Venezuela, che fare dopo i brogli?

Il risultato delle elezioni presidenziali non basta a riportare la democrazia in Venezuela: servirà un processo di transizione non facile

Il populismo, come ogni fenomeno umano, non è ermetico, anche se lo sembra. Per molti anni, molta gente può vivere in una realtà fake, ma arriva un momento in cui si apre una piccola crepa nella bolla dell’ideologia e poi la diga di contenimento finisce per rompersi. Questo è esattamente quello che è successo in Venezuela domenica. Anche se Maduro non ha voluto riconoscere la vittoria dell’opposizione alle elezioni presidenziali. Il chavismo, infatti, è ricorso a una grave frode elettorale visto che vi sono più indizi circa una vittoria di Edmundo Gonzalez Urrutia con almeno 20 punti di scarto, ben al di sopra del 50% dei voti.



Negli ultimi 25 anni, il chavismo ha avuto il sostegno di una percentuale sufficiente della popolazione per restare in piedi. Nonostante la miseria, la violenza, l’assoluta mancanza di libertà, nonostante il Venezuela sia progressivamente diventato un narco-Stato in cui le autorità non controllano aree importanti del Paese, nonostante tutto questo il mito del leader che rifonda la storia ha continuato a funzionare. È un mito tipicamente latinoamericano, creato e alimentato a partire dai processi di indipendenza dell’inizio del XIX secolo. Al centro del mito c’è sempre un leader che costruisce un mondo nuovo. In realtà non fa politica, ma utopia.

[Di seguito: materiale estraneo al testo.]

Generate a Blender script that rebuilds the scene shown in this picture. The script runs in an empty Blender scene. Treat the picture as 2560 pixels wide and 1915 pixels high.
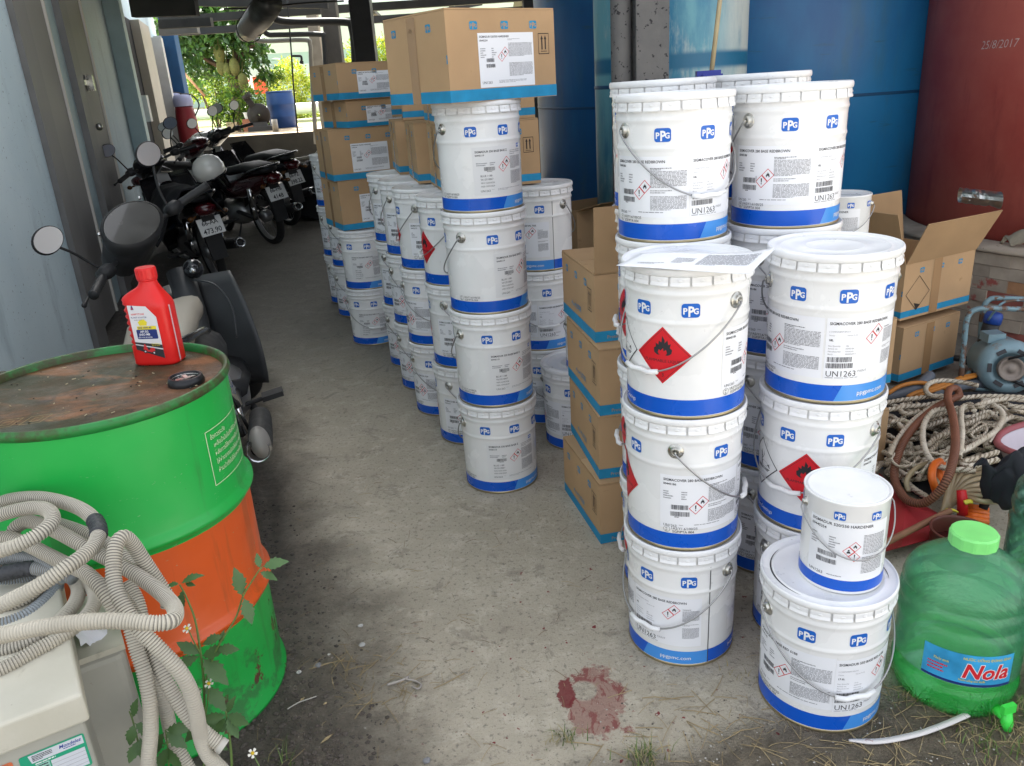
import bpy, bmesh, math, random
from mathutils import Vector, Matrix, noise as mnoise
from mathutils.geometry import tessellate_polygon
R = math.radians
PI = math.pi
rng = random.Random(7)
scene = bpy.context.scene
COL = scene.collection

# ------------------------------------------------------------------ camera
CZ = 1.490
PITCH, ROLL, FPX = R(20.44), R(-3.71), 1990.1
cp, sp, cr, sr = math.cos(PITCH), math.sin(PITCH), math.cos(ROLL), math.sin(ROLL)
FWD = Vector((0, cp, -sp))
RT = Vector((1, 0, 0)) * cr + Vector((0, sp, cp)) * sr
UP = Vector((0, sp, cp)) * cr - Vector((1, 0, 0)) * sr
cd = bpy.data.cameras.new('camera')
cam = bpy.data.objects.new('camera', cd)
COL.objects.link(cam)
cd.sensor_fit = 'HORIZONTAL'
cd.sensor_width = 36.0
cd.lens = 36.0 * FPX / 2560.0
cd.clip_start = 0.05
cd.clip_end = 600
cam.matrix_world = Matrix(((RT.x, UP.x, -FWD.x, 0), (RT.y, UP.y, -FWD.y, 0), (RT.z, UP.z, -FWD.z, CZ), (0, 0, 0, 1)))
scene.camera = cam

# ------------------------------------------------------------------ light
SUN_EL, SUN_AZ = R(50), R(-30)      # azimuth from +y towards +x
world = bpy.data.worlds.new('World')
scene.world = world
world.use_nodes = True
wn = world.node_tree.nodes
wl = world.node_tree.links
for n in list(wn):
    wn.remove(n)
sky = wn.new('ShaderNodeTexSky')
sky.sky_type = 'NISHITA'
sky.sun_disc = False
sky.sun_elevation = SUN_EL
sky.sun_rotation = SUN_AZ
sky.air_density = 1.0
sky.dust_density = 4.0
sky.ozone_density = 1.0
hsv = wn.new('ShaderNodeHueSaturation')
hsv.inputs['Saturation'].default_value = 0.28
bg = wn.new('ShaderNodeBackground')
bg.inputs['Strength'].default_value = 0.13
wo = wn.new('ShaderNodeOutputWorld')
wl.new(sky.outputs[0], hsv.inputs['Color'])
wl.new(hsv.outputs[0], bg.inputs[0])
wl.new(bg.outputs[0], wo.inputs[0])
sd = bpy.data.lights.new('sun', 'SUN')
sd.energy = 4.8
sd.angle = R(0.55)
sd.color = (1.0, 0.95, 0.86)
sun = bpy.data.objects.new('sun', sd)
COL.objects.link(sun)
sdir = Vector((math.sin(SUN_AZ) * math.cos(SUN_EL), math.cos(SUN_AZ) * math.cos(SUN_EL), math.sin(SUN_EL)))
sun.rotation_euler = sdir.to_track_quat('Z', 'Y').to_euler()
sun.location = (0, 0, 12)
vs = scene.view_settings
vs.view_transform = 'Standard'
vs.look = 'None'
vs.gamma = 1.0
vs.exposure = 2.18
scene.cycles.max_bounces = 10
scene.cycles.diffuse_bounces = 4
scene.cycles.transparent_max_bounces = 12

# ------------------------------------------------------------------ places
def ray(px, py):
    return FWD + RT * ((px - 1280) / FPX) - UP * ((py - 957.5) / FPX)
def at_z(px, py, z=0.0):
    d = ray(px, py); s = (z - CZ) / d.z
    return Vector((0, 0, CZ)) + d * s
def at_d(px, py, dep):
    return Vector((0, 0, CZ)) + ray(px, py) * dep
def at_y(px, py, y):
    d = ray(px, py)
    return Vector((0, 0, CZ)) + d * (y / d.y)
def gz(y):
    """height of the yard floor: flat, then rising gently to the back"""
    return max(0.0, 0.05 * (y - 5.5))

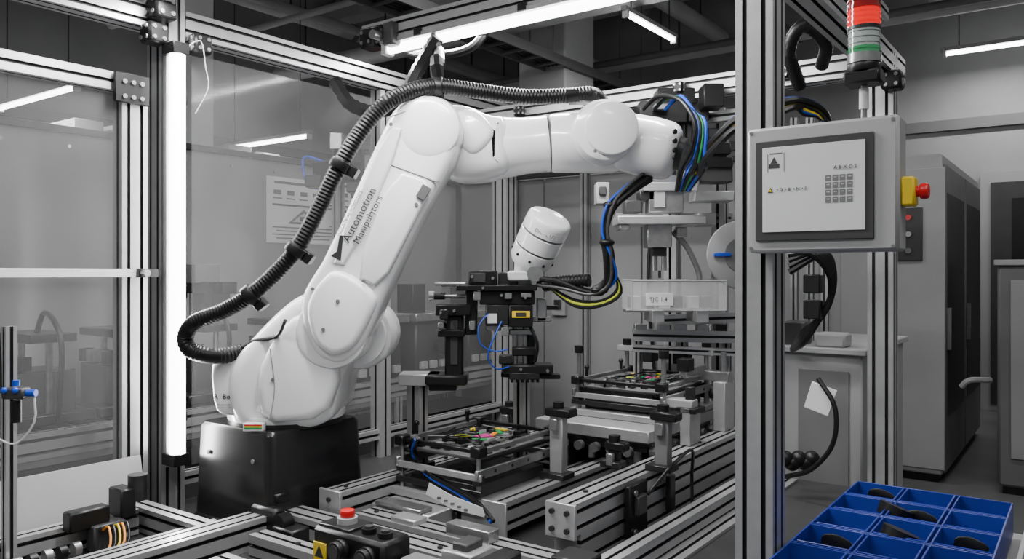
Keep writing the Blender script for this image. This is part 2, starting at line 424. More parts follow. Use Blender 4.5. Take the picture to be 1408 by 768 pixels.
def tfix(a,c,tall=True):
    o=O('test_fixture'); p=C(a,c,.957)
    o.box(p+Z*.02,(.3,.3,.04),DST,bev=.005)
    o.box(p+Z*.11,(.2,.2,.16),DGRY,bev=.005); 
    for k in(-1,1): o.cyl(p+CDIR*.11*k+Z*.03,p+CDIR*.11*k+Z*.32,.012,STEEL,seg=10)
    o.box(p+Z*.31,(.30,.16,.03),DST)
    if tall:
        o.box(p+Z*.40,(.05,.05,.2),DST); o.box(p+Z*.48,(.42,.07,.05),BLK); o.box(p+Z*.54,(.1,.12,.08),MGRY); o.box(p+Z*.5-CDIR*.18,(.06,.06,.14),BLK); o.box(p+Z*.44+CDIR*.12,(.07,.08,.12),BLK)
        for k in range(5): o.cyl(p+Z*.36+CDIR*(-.14+k*.07),p+Z*.47+CDIR*(-.14+k*.07),.012,STEEL,seg=8)
    for k in range(4): o.box(p+Z*.22+CDIR*(-.09+k*.06)-ADIR*.08,(.03,.05,.05),[BLK,STEEL,MGRY,BLK][k])
    o.tube([p+Z*.3,p+Z*.40+CDIR*.08,p+Z*.3+CDIR*.2,p+Z*.02+CDIR*.18],.010,BLK)
    o.finish()
tfix(2.02,-3.14); tfix(1.35,-3.15,False); tfix(1.66,-3.15,False); tfix(2.45,-3.15,False)

# ================= WORK TABLE =================
o=O('machine_table')
o.box(C(2.1,-1.75,.64),(2.0,2.5,.03),DGRY,bev=.004)
for c in(-2.72,-1.75,-.79):
    o.prof(C(.86,c+.0,.60),C(3.35,c,.60),.06,.06)
for a in(.95,2.1,3.3):
    for c in(-2.72,-.79): o.prof(C(a,c,.0),C(a,c,.57),.08,.08)
o.finish()
def rails(name,segs):
    o=O(name)
    for s_ in segs: o.prof(*s_[:2],*s_[2:4])
    return o
def nut(o,p,n,r=.008): o.cyl(p,p+n*.006,r,DST,seg=8)
o=rails('conveyor_rail',[(C(1.92,-1.22,.805),C(3.3,-1.22,.805),.09,.09),(C(1.95,-1.22,.71),C(3.3,-1.22,.71),.09,.10)])
o.box(C(1.915,-1.22,.80),(.10,.012,.10),ALU)
for dx in(-.025,.025):
    for dz in(-.025,.025): o.cyl(C(1.91,-1.22+dx,.80+dz),C(1.90,-1.22+dx,.80+dz),.008,DST,seg=10)
for a in (2.05,2.5,2.9,3.2): nut(o,C(a,-1.22,.85),Z)
o.finish()
o=rails('conveyor_rail',[(C(2.0,-1.52,.735),C(3.2,-1.52,.735),.06,.09),(C(2.0,-1.62,.70),C(3.2,-1.62,.70),.09,.09)]); 
o.box(C(1.995,-1.56,.72),(.18,.01,.13),ALU); o.finish()
o=rails('conveyor_rail',[(C(1.74,-1.98,.76),C(3.3,-1.98,.76),.08,.08),(C(1.74,-1.975,.685),C(3.3,-1.975,.685),.06,.06)])
o.box(C(1.735,-1.98,.745),(.10,.012,.12),ALU); 
for dz in(-.03,.03): o.cyl(C(1.73,-1.98,.745+dz),C(1.722,-1.98,.745+dz),.008,DST,seg=10)
for a in (1.8,2.3,2.8): nut(o,C(a,-1.98,.80),Z)
o.finish()
for a,c0,c1,z,w,h in ((1.66,-2.1,-.95,.70,.09,.09),(1.50,-2.04,-.95,.69,.06,.06),(1.81,-1.9,-1.0,.715,.09,.045),(1.34,-2.0,-.95,.68,.06,.045)):
    o=rails('cross_rail',[(C(a,c0,z),C(a,c1,z),w,h)])
    for c in(-1.85,-1.45,-1.05): nut(o,C(a,c,z+h/2),Z)
    o.finish()
o=rails('base_rail',[(C(.9,-2.12,.70),C(1.56,-2.12,.70),.09,.09),(C(.9,-2.24,.69),C(1.5,-2.24,.69),.045,.06)])
o.box(C(1.585,-2.10,.72),(.12,.05,.10),BLK,bev=.01); o.cyl(C(1.56,-2.02,.73),C(1.60,-2.02,.73),.03,BLK); o.box(C(1.59,-1.99,.70),(.1,.08,.05),DST,bev=.005)
o.box(C(1.62,-2.12,.79),(.10,.05,.03),BLK,bev=.006)
o.finish()
o=rails('base_rail',[(C(.7,-2.52,.70),C(1.38,-2.52,.70),.06,.08),(C(1.42,-2.62,.70),C(1.42,-2.17,.70),.06,.08)]); 
o.box(C(1.2,-2.46,.76),(.05,.12,.06),BLK,bev=.005); o.box(C(1.32,-2.48,.78),(.08,.05,.09),BLK,bev=.005); o.cyl(C(1.36,-2.46,.78),C(1.36,-2.46,.86),.03,DST)
o.finish()
o=O('cover_sheet'); o.box(C(.98,-2.60,.80),(.006,.95,.17),LGRY,rot=RC@Matrix.Rotation(math.radians(-12),3,'Y')); o.box(C(.98,-2.60,.72),(.03,.9,.02),STEEL); o.finish()
o=O('cable_gland_set')
p=C(1.22,-2.40,.66)
for k,m in enumerate((ORG,BLK,YEL,ORG,BLK)):
    o.tube([p+ADIR*(.014*k)+Z*.07,p+ADIR*.014*k+CDIR*.03+Z*.085,p+ADIR*(.014*k-.02)+CDIR*.08+Z*.05,p+ADIR*(.014*k-.05)+CDIR*.09+Z*.005],.0035,m)
    o.cyl(p+ADIR*.014*k-CDIR*.03+Z*.07,p+ADIR*.014*k+Z*.07,.008,DST,seg=8)
o.box(p+Z*.04+ADIR*.03-CDIR*.04,(.05,.10,.08),DGRY,bev=.004)
for k in range(6): o.cyl(p+ADIR*(-.28+k*.04)-CDIR*.02+Z*.03,p+ADIR*(-.26+k*.04)-CDIR*.02+Z*.03,.02,[BLK,STEEL][k%2],seg=12)
o.finish()

# ================= ROBOT =================
D=2.78
bc=S(395,400,D); ac=AC(bc)
o=O('robot_pedestal')
pc=AC(S(386,400,D))
def frus(o,cen,h0,h1,z0,z1,m,b=.03):
    P=[]
    for hh,z in ((h0,z0),(h0,z0+.02),(h1,z1-.012),(h1-.008,z1)):
        for sx,sy in((-1,-1),(1,-1),(1,1),(-1,1)):
            for k in range(5):
                w=math.atan2(sy,sx)-math.pi/4+k*math.pi/8
                P.append(C(cen[0]+sx*(hh-b)+b*math.cos(w),cen[1]+sy*(hh-b)+b*math.sin(w),z))
    n=20; fs=[[k*n+i,k*n+(i+1)%n,(k+1)*n+(i+1)%n,(k+1)*n+i] for k in range(3) for i in range(n)]+[list(range(n)),[3*n+i for i in range(n)]]
    o.raw(P,fs,m)
frus(o,pc,.212,.212,.657,.69,PED); frus(o,pc,.205,.195,.69,.995,PED)
o.cyl(V((bc.x,bc.y,.99)),V((bc.x,bc.y,1.008)),.196,DST,seg=48)
for k in range(8):
    w=k*math.pi/4+.2; q=V((bc.x+.18*math.cos(w),bc.y+.18*math.sin(w),1.008)); o.cyl(q,q+Z*.012,.01,STEEL,seg=8)
o.cyl(C(pc[0]-.13,pc[1]-.19,.93),C(pc[0]-.13,pc[1]-.21,.93),.01,STEEL)
for dc in(-.12,.12): o.cyl(C(pc[0]-.2,pc[1]+dc,.9),C(pc[0]-.204,pc[1]+dc,.9),.008,STEEL,seg=10)
o.finish()

o=O('robot_arm')
o.lathe(V((bc.x,bc.y,1.008)),V((bc.x,bc.y,1.2)),[(0,.196),(.004,.198),(.022,.198),(.026,.190),(.036,.188),(.042,.196),(.06,.195),(.09,.18),(.19,.16)],WHITE,56,frac=False)
o.slab([(311,497),(322,486),(358,479),(385,470),(385,560),(330,562),(316,552)],D,2.62,2.94,WHITE,.022,1)
o.slab([(338,490),(392,432),(424,405),(456,396),(492,410),(508,440),(503,478),(482,512),(476,545),(470,566),(440,578),(380,580),(345,570),(333,530)],D,2.59,2.98,WHITE,.05,2)
o.slab([(378,505),(402,452),(432,425),(475,430),(486,500),(468,560),(385,568)],D,2.555,2.7,WHITE,.03,1)
c1=S(476,450,D); o.cyl(V((c1.x,2.545,c1.z)),V((c1.x,2.7,c1.z)),.118,WHITE,seg=56,bev=.02)
c2=S(494,460,D); o.cyl(V((c2.x,2.76,c2.z)),V((c2.x,2.97,c2.z)),.120,WHITE,seg=48,bev=.025)
o.cyl(V((c2.x,2.72,c2.z)),V((c2.x,2.77,c2.z)),.10,WHITE,seg=40)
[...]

Se ora inizia una lunga e faticosa transizione verso la democrazia è perché il populismo, come ogni fenomeno umano, non ci isola per sempre dai fatti. Persino nei più ostinati dei sistemi chiusi. Anche i più tradizionali sostenitori del chavismo nella sinistra latinoamericana hanno isolato Maduro, cui resta solamente il supporto degli stalinismi caraibici di Nicaragua e Cuba. Anche Lula, il Presidente brasiliano, ha chiesto a Maduro di rispettare il risultato elettorale.

La transizione non sarà facile. L’insediamento della nuova presidenza non è previsto prima del gennaio 2025. Ci sono quasi sei mesi in cui Maduro può inventare qualunque cosa. Ad esempio, una guerra per il territorio di Essequibo, che il Venezuela contende alla Guyana. Non a caso, durante la campagna elettorale, Maduro ha parlato della necessità di votare per il partito di governo per evitare un bagno di sangue.



Il chavismo controlla il Parlamento e praticamente tutte le fonti del potere: le forze armate, la polizia, il sistema di giustizia elettorale e la Corte Suprema. Se non rinuncerà al potere, la tensione aumenterà. Per questo, come in ogni transizione intelligente e com’è avvenuto nel caso della Transizione spagnola, è necessario che settori del chavismo siano disposti a cambiare. È essenziale non “criminalizzare” coloro che hanno creduto a lungo nell’utopia populista. C’è chi suggerisce che la soluzione ragionevole sarebbe un accordo generale per indire elezioni generali. L’assemblea uscita da quelle elezioni potrebbe cominciare a rinnovare le istituzioni. Ma questo non sarebbe sufficiente: la democrazia non può ritornare né restare in piedi senza il rafforzamento della dimensione relazionale: l’altro, gli altri, sono essenziali per costruire il presente e il futuro. Fortunatamente il popolo venezuelano è pacifico e stanco dello scontro.

La democrazia, per avanzare, come avvenne anche in Spagna negli anni ’70, ha bisogno di essere associata a un miglioramento delle condizioni di vita, a un miglioramento dell’economia. Solo un grande patto permetterebbe di tenere sotto controllo l’inflazione, una delle più alte del mondo. È necessario fermare la svalutazione della moneta, rilanciare la produzione petrolifera e conquistare la fiducia degli investitori locali e stranieri. Un Venezuela libero è vicino.